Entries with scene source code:
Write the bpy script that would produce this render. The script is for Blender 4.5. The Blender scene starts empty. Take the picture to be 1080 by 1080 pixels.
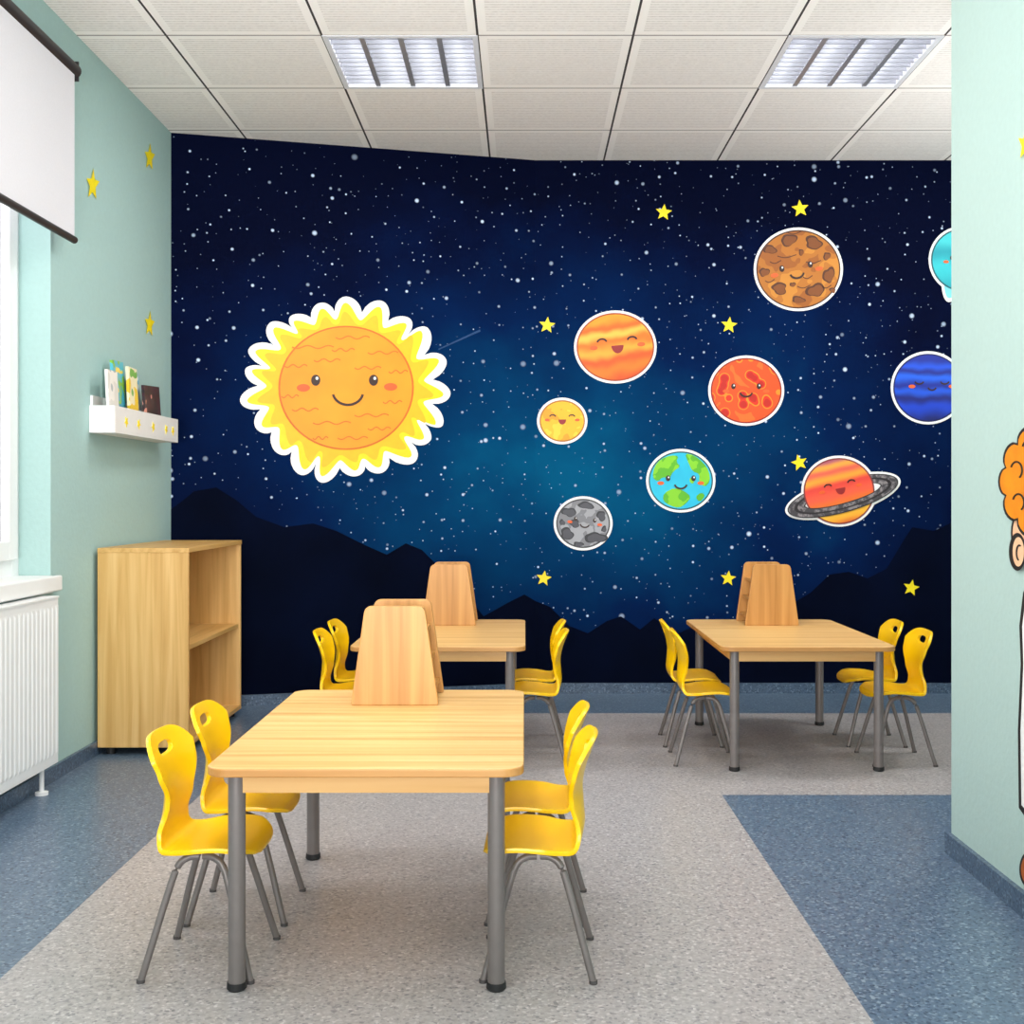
import bpy, math, random, bmesh
from mathutils import Vector, Matrix
random.seed(7)
scene = bpy.context.scene
COL = scene.collection
F = 1250.0; VX = 553.0; VY = 525.0
H = 2.728; YB = 6.068; XL = -1.672; YL = 5.61; XR = 1.2; YR = 3.33

# ---------------- helpers ----------------
def lin(c, a=1.0):
    out = []
    for v in c:
        v = v / 255.0
        out.append(v / 12.92 if v <= 0.04045 else ((v + 0.055) / 1.055) ** 2.4)
    return (out[0], out[1], out[2], a)

def new_mat(name):
    m = bpy.data.materials.new(name); m.use_nodes = True
    nt = m.node_tree; b = nt.nodes['Principled BSDF']
    return m, nt, b

def mat(name, c, rough=0.5, metal=0.0, noise=0.04, nscale=30.0, emit=0.0, bump=0.0):
    m, nt, b = new_mat(name)
    n = nt.nodes.new('ShaderNodeTexNoise'); n.inputs['Scale'].default_value = nscale
    n.inputs['Detail'].default_value = 3
    tc = nt.nodes.new('ShaderNodeTexCoord'); nt.links.new(tc.outputs['Object'], n.inputs['Vector'])
    r = nt.nodes.new('ShaderNodeValToRGB')
    l = lin(c)
    r.color_ramp.elements[0].position = 0.3; r.color_ramp.elements[1].position = 0.7
    r.color_ramp.elements[0].color = tuple([v * (1 - noise) for v in l[:3]] + [1])
    r.color_ramp.elements[1].color = tuple([min(1, v * (1 + noise)) for v in l[:3]] + [1])
    nt.links.new(n.outputs['Fac'], r.inputs['Fac'])
    nt.links.new(r.outputs['Color'], b.inputs['Base Color'])
    b.inputs['Roughness'].default_value = rough; b.inputs['Metallic'].default_value = metal
    if emit > 0:
        b.inputs['Emission Color'].default_value = l; b.inputs['Emission Strength'].default_value = emit
    if bump > 0:
        bp = nt.nodes.new('ShaderNodeBump'); bp.inputs['Strength'].default_value = bump
        bp.inputs['Distance'].default_value = 0.01
        nt.links.new(n.outputs['Fac'], bp.inputs['Height']); nt.links.new(bp.outputs['Normal'], b.inputs['Normal'])
    return m

def ramp_node(nt, stops, interp='LINEAR'):
    r = nt.nodes.new('ShaderNodeValToRGB'); cr = r.color_ramp; cr.interpolation = interp
    while len(cr.elements) < len(stops): cr.elements.new(0.5)
    for e, (p, c) in zip(cr.elements, stops):
        e.position = p; e.color = lin(c)
    return r

def wood(name, c1, c2, c3, axis='Y', rough=0.42):
    m, nt, b = new_mat(name)
    tc = nt.nodes.new('ShaderNodeTexCoord'); mp = nt.nodes.new('ShaderNodeMapping')
    s = {'X': (1.4, 34, 34), 'Y': (34, 1.4, 34), 'Z': (34, 34, 1.4)}[axis]
    mp.inputs['Scale'].default_value = s
    nt.links.new(tc.outputs['Object'], mp.inputs['Vector'])
    n = nt.nodes.new('ShaderNodeTexNoise'); n.inputs['Scale'].default_value = 1.0
    n.inputs['Detail'].default_value = 6; n.inputs['Distortion'].default_value = 0.6
    nt.links.new(mp.outputs['Vector'], n.inputs['Vector'])
    r = ramp_node(nt, [(0.3, c3), (0.5, c1), (0.7, c2)])
    nt.links.new(n.outputs['Fac'], r.inputs['Fac']); nt.links.new(r.outputs['Color'], b.inputs['Base Color'])
    b.inputs['Roughness'].default_value = rough
    return m

def speckle(name, base, dark, light, rough=0.33, sc=165):
    m, nt, b = new_mat(name)
    g = nt.nodes.new('ShaderNodeNewGeometry')
    v = nt.nodes.new('ShaderNodeTexVoronoi'); v.inputs['Scale'].default_value = sc
    nt.links.new(g.outputs['Position'], v.inputs['Vector'])
    sp = nt.nodes.new('ShaderNodeSeparateColor'); nt.links.new(v.outputs['Color'], sp.inputs['Color'])
    r = ramp_node(nt, [(0.0, dark), (0.22, base), (0.8, base), (1.0, light)])
    nt.links.new(sp.outputs['Red'], r.inputs['Fac'])
    n = nt.nodes.new('ShaderNodeTexNoise'); n.inputs['Scale'].default_value = 80; n.inputs['Detail'].default_value = 4
    nt.links.new(g.outputs['Position'], n.inputs['Vector'])
    r2 = ramp_node(nt, [(0.3, (220, 220, 220)), (0.7, (255, 255, 255))])
    nt.links.new(n.outputs['Fac'], r2.inputs['Fac'])
    mx = nt.nodes.new('ShaderNodeMix'); mx.data_type = 'RGBA'; mx.blend_type = 'MULTIPLY'
    mx.inputs['Factor'].default_value = 1
    nt.links.new(r.outputs['Color'], mx.inputs['A']); nt.links.new(r2.outputs['Color'], mx.inputs['B'])
    nt.links.new(mx.outputs['Result'], b.inputs['Base Color'])
    b.inputs['Roughness'].default_value = rough
    return m

class MB:
    def __init__(self): self.v = []; self.f = []; self.mi = []
    def poly(self, pts, mi=0):
        s = len(self.v); self.v += [tuple(p) for p in pts]
        self.f.append(tuple(range(s, s + len(pts)))); self.mi.append(mi)
    def box(self, a, b, mi=0):
        x0, y0, z0 = a; x1, y1, z1 = b; s = len(self.v)
        self.v += [(x0,y0,z0),(x1,y0,z0),(x1,y1,z0),(x0,y1,z0),(x0,y0,z1),(x1,y0,z1),(x1,y1,z1),(x0,y1,z1)]
        for q in [(0,3,2,1),(4,5,6,7),(0,1,5,4),(1,2,6,5),(2,3,7,6),(3,0,4,7)]:
            self.f.append(tuple(s + i for i in q)); self.mi.append(mi)
    def prism(self, base, top, mi=0):
        s = len(self.v); n = len(base)
        self.v += [tuple(p) for p in base] + [tuple(p) for p in top]
        self.f.append(tuple(s + i for i in reversed(range(n)))); self.mi.append(mi)
        self.f.append(tuple(s + n + i for i in range(n))); self.mi.append(mi)
        for i in range(n):
            j = (i + 1) % n
            self.f.append((s + i, s + j, s + n + j, s + n + i)); self.mi.append(mi)
    def tube(self, pts, r, n=12, mi=0):
        pts = [Vector(p) for p in pts]; rings = []
        rr = r if isinstance(r, (list, tuple)) else [r] * len(pts)
        for i, p in enumerate(pts):
            d = (pts[min(i + 1, len(pts) - 1)] - pts[max(i - 1, 0)]).normalized()
            up = Vector((0, 0, 1)) if abs(d.z) < 0.9 else Vector((1, 0, 0))
            a = d.cross(up).normalized(); b = d.cross(a).normalized()
            s = len(self.v); rings.append(s)
            for k in range(n):
                t = 2 * math.pi * k / n
                self.v.append(tuple(p + a * math.cos(t) * rr[i] + b * math.sin(t) * rr[i]))
        for i in range(len(rings) - 1):
            for k in range(n):
                k2 = (k + 1) % n
                self.f.append((rings[i] + k, rings[i] + k2, rings[i + 1] + k2, rings[i + 1] + k)); self.mi.append(mi)
        self.f.append(tuple(rings[0] + k for k in reversed(range(n)))); self.mi.append(mi)
        self.f.append(tuple(rings[-1] + k for k in range(n))); self.mi.append(mi)
    def mesh(self, name, mats, smooth=False):
        me = bpy.data.meshes.new(name); me.from_pydata(self.v, [], self.f)
        for m in mats: me.materials.append(m)
        for p, i in zip(me.polygons, self.mi): p.material_index = i
        bm = bmesh.new(); bm.from_mesh(me)
        bmesh.ops.recalc_face_normals(bm, faces=bm.faces); bm.to_mesh(me); bm.free()
        if smooth:
            me.shade_smooth(); me.set_sharp_from_angle(angle=math.radians(40))
        return me

def obj(name, me, parent=None, loc=(0, 0, 0), label=None, category=None, group=None, kind=None, bevel=0):
    o = bpy.data.objects.new(name, me); COL.objects.link(o); o.location = loc
    if parent: o.parent = parent
    if label: o['label'] = label
    if category: o['category'] = category
    if group: o['group'] = group
    if kind: o['kind'] = kind
    if bevel:
        b = o.modifiers.new('bev', 'BEVEL'); b.width = bevel; b.segments = 3; b.limit_method = 'ANGLE'
    return o

def boxobj(name, boxes, mats, smooth=False, **k):
    mb = MB()
    for bx in boxes: mb.box(bx[0], bx[1], bx[2] if len(bx) > 2 else 0)
    return obj(name, mb.mesh(name, mats, smooth), **k)

# ---------------- materials ----------------
M_wall = mat('wall_paint', (168, 199, 196), 0.85, nscale=60, noise=0.02, bump=0.1)
M_wallR = mat('wall_paint_light', (176, 200, 195), 0.85, nscale=60, noise=0.02, bump=0.1)
M_white = mat('white_paint', (238, 238, 238), 0.4, noise=0.01)
M_blind = mat('blind_fabric', (220, 218, 224), 0.9, noise=0.02, nscale=200)
M_dark = mat('dark_plastic', (40, 36, 38), 0.5)
M_black = mat('black_ink', (22, 18, 18), 0.6)
M_grey = mat('grey_metal', (122, 115, 113), 0.4, metal=0.25)
M_rubber = mat('black_rubber', (28, 28, 30), 0.6)
M_glide = mat('grey_glide', (80, 76, 76), 0.6)
M_yellow = mat('yellow_plastic', (255, 202, 2), 0.3, noise=0.01)
M_grayfl = speckle('grey_linoleum', (181, 176, 177), (138, 135, 140), (212, 207, 207))
M_bluefl = speckle('blue_linoleum', (98, 120, 144), (58, 77, 104), (148, 166, 184))
M_cove = speckle('blue_cove', (86, 106, 130), (52, 70, 94), (130, 148, 168), sc=170)
M_wtopY = wood('table_wood', (222, 178, 112), (232, 192, 130), (202, 154, 88), 'X')
M_wedge = wood('edge_wood', (190, 136, 74), (202, 150, 88), (172, 118, 58), 'X')
M_wapr = wood('apron_wood', (214, 164, 98), (222, 176, 112), (200, 148, 82), 'X')
M_wcab = wood('cabinet_wood', (220, 174, 104), (232, 190, 124), (202, 154, 84), 'Z')
M_wcabT = wood('cabinet_wood_flat', (218, 172, 102), (228, 184, 118), (200, 152, 82), 'Y')
M_worg = wood('organizer_wood', (194, 138, 72), (208, 154, 86), (172, 118, 54), 'Z')
M_star = mat('star_yellow', (250, 226, 14), 0.5)
M_glass = bpy.data.materials.new('window_glass'); M_glass.use_nodes = True
_nt = M_glass.node_tree; _nt.nodes.clear()
_o = _nt.nodes.new('ShaderNodeOutputMaterial'); _m = _nt.nodes.new('ShaderNodeMixShader'); _t = _nt.nodes.new('ShaderNodeBsdfTransparent'); _g = _nt.nodes.new('ShaderNodeBsdfGlossy')
_f = _nt.nodes.new('ShaderNodeFresnel'); _f.inputs['IOR'].default_value = 1.2; _g.inputs['Roughness'].default_value = .02
_nt.links.new(_f.outputs[0], _m.inputs[0]); _nt.links.new(_t.outputs[0], _m.inputs[1]); _nt.links.new(_g.outputs[0], _m.inputs[2]); _nt.links.new(_m.outputs[0], _o.inputs[0])

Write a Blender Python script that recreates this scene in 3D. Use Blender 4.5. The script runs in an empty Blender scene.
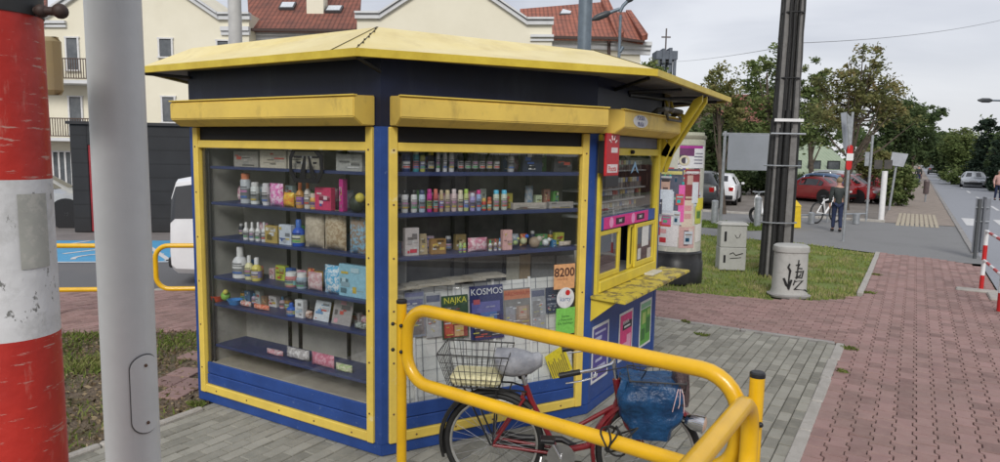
import bpy, bmesh, math, random
from mathutils import Vector, Matrix
random.seed(7)
SC=bpy.context.scene
COL=SC.collection
R=math.radians
PI=math.pi
# ------------------------------------------------------------------ camera
F=683.636; PIT,ROL,YAW=R(6.589),R(1.021),R(31.101); H=2.1
fw=Vector((-math.sin(YAW)*math.cos(PIT),math.cos(YAW)*math.cos(PIT),-math.sin(PIT)))
r0=Vector((math.cos(YAW),math.sin(YAW),0)); u0=r0.cross(fw)
cr=r0*math.cos(ROL)+u0*math.sin(ROL); cu=-r0*math.sin(ROL)+u0*math.cos(ROL)
cam=bpy.data.cameras.new('camera'); co=bpy.data.objects.new('camera',cam); COL.objects.link(co)
m=Matrix((cr,cu,-fw)).transposed().to_4x4(); m.translation=Vector((0,0,H)); co.matrix_world=m
cam.sensor_width=36; cam.lens=F/1000*36; cam.clip_start=.05; cam.clip_end=2000
SC.camera=co
# survey helpers: read a measured photo direction onto a real plane of the place
def ray(x,y): return fw+cr*((x-500)/F)-cu*((y-231)/F)
def G(x,y,z=0.):
    d=ray(x,y); return Vector((0,0,H))+d*((z-H)/d.z)
hn=Vector((-math.sin(YAW),math.cos(YAW),0))
def AT(x,y,D):                                       # point at plan distance D in front of the viewpoint
    d=ray(x,y); return Vector((0,0,H))+d*(D/d.dot(hn))
def ON(p0,n,x,y):
    d=ray(x,y); o=Vector((0,0,H)); return o+d*((Vector(p0)-o).dot(n)/d.dot(n))
# ------------------------------------------------------------------ materials
MATS={}
def mat(name,c,c2=None,scale=8,rough=.6,metal=0,bump=0,bscale=60,detail=4,spec=.4,lo=.35,hi=.65,coat=0,dist=.01):
    if name in MATS: return MATS[name]
    M=bpy.data.materials.new(name); M.use_nodes=True; nt=M.node_tree; N=nt.nodes; L=nt.links
    b=N['Principled BSDF']; b.inputs['Roughness'].default_value=rough; b.inputs['Metallic'].default_value=metal
    b.inputs['Specular IOR Level'].default_value=spec
    b.inputs['Coat Weight'].default_value=coat
    tc=N.new('ShaderNodeTexCoord')
    if c2 is None: c2=tuple(v*.82 for v in c)
    n=N.new('ShaderNodeTexNoise'); n.inputs['Scale'].default_value=scale; n.inputs['Detail'].default_value=detail; n.inputs['Roughness'].default_value=.65
    L.new(tc.outputs['Object'],n.inputs['Vector'])
    r=N.new('ShaderNodeValToRGB'); r.color_ramp.elements[0].position=lo; r.color_ramp.elements[1].position=hi
    r.color_ramp.elements[0].color=(*c2,1); r.color_ramp.elements[1].color=(*c,1)
    L.new(n.outputs['Fac'],r.inputs[0]); L.new(r.outputs[0],b.inputs['Base Color'])
    if bump:
        n2=N.new('ShaderNodeTexNoise'); n2.inputs['Scale'].default_value=bscale; n2.inputs['Detail'].default_value=3
        L.new(tc.outputs['Object'],n2.inputs['Vector'])
        bp=N.new('ShaderNodeBump'); bp.inputs['Strength'].default_value=bump; bp.inputs['Distance'].default_value=dist
        L.new(n2.outputs['Fac'],bp.inputs['Height']); L.new(bp.outputs[0],b.inputs['Normal'])
    MATS[name]=M; return M
def wear(M,col,scale=14,lo=.6,hi=.66,vs=(1,1,1),amt=1.,rough=None,detail=8):
    """chips, rust and grime laid over a material as their own patches"""
    nt=M.node_tree; N=nt.nodes; L=nt.links; b=N['Principled BSDF']
    src=b.inputs['Base Color'].links[0].from_socket
    tc=N.new('ShaderNodeTexCoord'); mp=N.new('ShaderNodeMapping'); mp.inputs['Scale'].default_value=vs
    L.new(tc.outputs['Object'],mp.inputs[0])
    n=N.new('ShaderNodeTexNoise'); n.inputs['Scale'].default_value=scale; n.inputs['Detail'].default_value=detail; n.inputs['Roughness'].default_value=.7
    L.new(mp.outputs[0],n.inputs['Vector'])
    r=N.new('ShaderNodeValToRGB'); r.color_ramp.elements[0].position=lo; r.color_ramp.elements[1].position=hi
    r.color_ramp.elements[0].color=(0,0,0,1); r.color_ramp.elements[1].color=(amt,amt,amt,1)
    L.new(n.outputs['Fac'],r.inputs[0])
    mx=N.new('ShaderNodeMixRGB'); L.new(r.outputs[0],mx.inputs[0]); L.new(src,mx.inputs[1]); mx.inputs[2].default_value=(*col,1)
    L.new(mx.outputs[0],b.inputs['Base Color']); return M
def attr_mat(name,cols,rough=.85,bump=.3,bscale=90,big=None,trans=0):
    """each paver / leaf takes its own tone from a per-face attribute"""
    M=bpy.data.materials.new(name); M.use_nodes=True; nt=M.node_tree; N=nt.nodes; L=nt.links
    b=N['Principled BSDF']; b.inputs['Roughness'].default_value=rough; b.inputs['Specular IOR Level'].default_value=.25
    a=N.new('ShaderNodeAttribute'); a.attribute_name='tone'
    r=N.new('ShaderNodeValToRGB'); e=r.color_ramp.elements
    e[0].color=(*cols[0],1); e[1].color=(*cols[-1],1)
    for i,cc in enumerate(cols[1:-1]):
        k=e.new((i+1)/(len(cols)-1)); k.color=(*cc,1)
    L.new(a.outputs['Fac'],r.inputs[0]); out=r.outputs[0]
    tc=N.new('ShaderNodeTexCoord')
    if big:
        for sc,amt,cc in big:
            n=N.new('ShaderNodeTexNoise'); n.inputs['Scale'].default_value=sc; n.inputs['Detail'].default_value=6; n.inputs['Roughness'].default_value=.7
            L.new(tc.outputs['Object'],n.inputs['Vector'])
            q=N.new('ShaderNodeValToRGB'); q.color_ramp.elements[0].position=.42; q.color_ramp.elements[1].position=.68
            q.color_ramp.elements[0].color=(0,0,0,1); q.color_ramp.elements[1].color=(amt,)*3+(1,)
            L.new(n.outputs['Fac'],q.inputs[0])
            mx=N.new('ShaderNodeMixRGB'); L.new(q.outputs[0],mx.inputs[0]); L.new(out,mx.inputs[1]); mx.inputs[2].default_value=(*cc,1)
            out=mx.outputs[0]
    L.new(out,b.inputs['Base Color'])
    if bump:
        n2=N.new('ShaderNodeTexNoise'); n2.inputs['Scale'].default_value=bscale
        L.new(tc.outputs['Object'],n2.inputs['Vector'])
        bp=N.new('ShaderNodeBump'); bp.inputs['Strength'].default_value=bump; bp.inputs['Distance'].default_value=.004
        L.new(n2.outputs['Fac'],bp.inputs['Height']); L.new(bp.outputs[0],b.inputs['Normal'])
    if trans:
        t=N.new('ShaderNodeBsdfTranslucent'); L.new(out,t.inputs[0]); ms=N.new('ShaderNodeMixShader'); ms.inputs[0].default_value=trans
        L.new(b.outputs[0],ms.inputs[1]); L.new(t.outputs[0],ms.inputs[2]); L.new(ms.outputs[0],N['Material Output'].inputs[0])
    MATS[name]=M; return M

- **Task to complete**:
In the entries above, locate every line with the word "that" and copy it.

- **Worked answer**:
Write the bpy script that would produce this render. The script is for Blender 4.5. The Blender scene starts empty. Take the picture to be 1080 by 1080 pixels.
Write a Blender Python script that recreates this scene in 3D. Use Blender 4.5. The script runs in an empty Blender scene.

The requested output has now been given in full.